Jakarta, b-Oneindonesia – Gonjang-ganjing pemekaran Papua semakin menjadi-jadi. Peluang implementasi Pasal 76 UU Otsus tentang pemekaran Provinsi Papua semakin terbuka, setelah nama-nama calon provinsi di Papua disebarkan. Hal ini menuai pro dan kontra di tengah masyarakat, khususnya Orang Asli Papua.
Sejalan dengan itu, aksi penolakan terjadi di mana-mana, terakhir di Nabire pada Kamis, 31 Maret 2022. Aksi penolakan DOB tersebut berakhir ricuh. Senator Papua Barat, Filep Wamafma, kembali angkat bicara. Menurutnya, Pemerintah Pusat seperti membuang umpan dengan meledakkan isu pemekaran. Umpan ini dengan segera ditelan oleh masyarakat dan akhirnya menimbulkan friksi, baik vertikal maupun horizontal.
“Apakah pemekaran sudah final dan menjadi satu-satunya jalan bagi Papua? Saya harus katakan bahwa ada begitu banyak persoalan di Papua yang tidak serta merta selesai dengan konsep pemekaran DOB”, kata Filep.
“Persoalan HAM yang tidak selesai, persoalan pendidikan dan kesehatan yang masih kalah dari provinsi lain, IPM yang di bawah standar; semua itu tidak bisa dengan mudah diselesaikan hanya dengan pemekaran”, Filep menambahkan.
Menurut Filep, konsentrasi terhadap berbagai perbaikan yang diamanatkan UU Otsus yang baru adalah jalan terbaik. Di luar pemekaran, ada banyak tindakan dan kebijakan afirmatif yang diperintahkan UU Otsus.
“Semua harus ingat bahwa Pasal 76 tentang pemekaran itu berada paling akhir dari UU Otsus, persis sebelum aturan peralihan.
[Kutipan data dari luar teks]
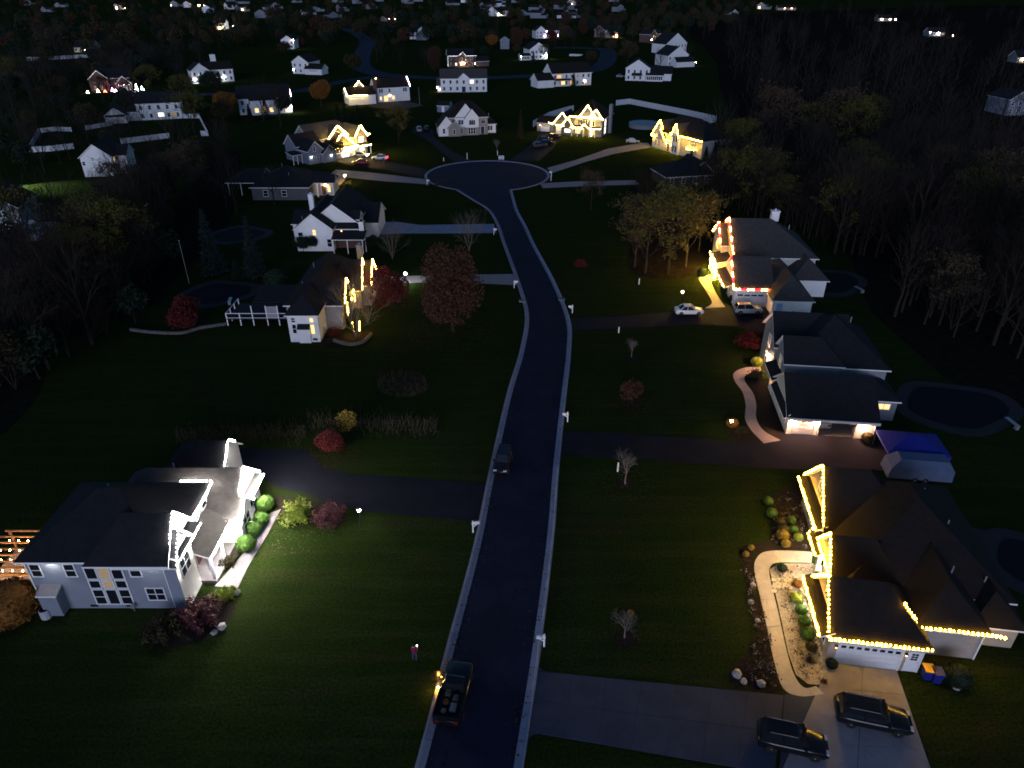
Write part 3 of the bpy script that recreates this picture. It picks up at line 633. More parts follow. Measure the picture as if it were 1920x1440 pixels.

Di atas pasal tersebut, ada berbagai pasal lain yang memerintahkan kebijakan afirmatif bagi Papua”, jelas Filep dengan tegas.
“Kita sedang mempertaruhkan banyak hal di Papua. Jangan sampai pemekaran hanya menjadi ambisi politik kelompok atau oknum tertentu.” Tutupnya.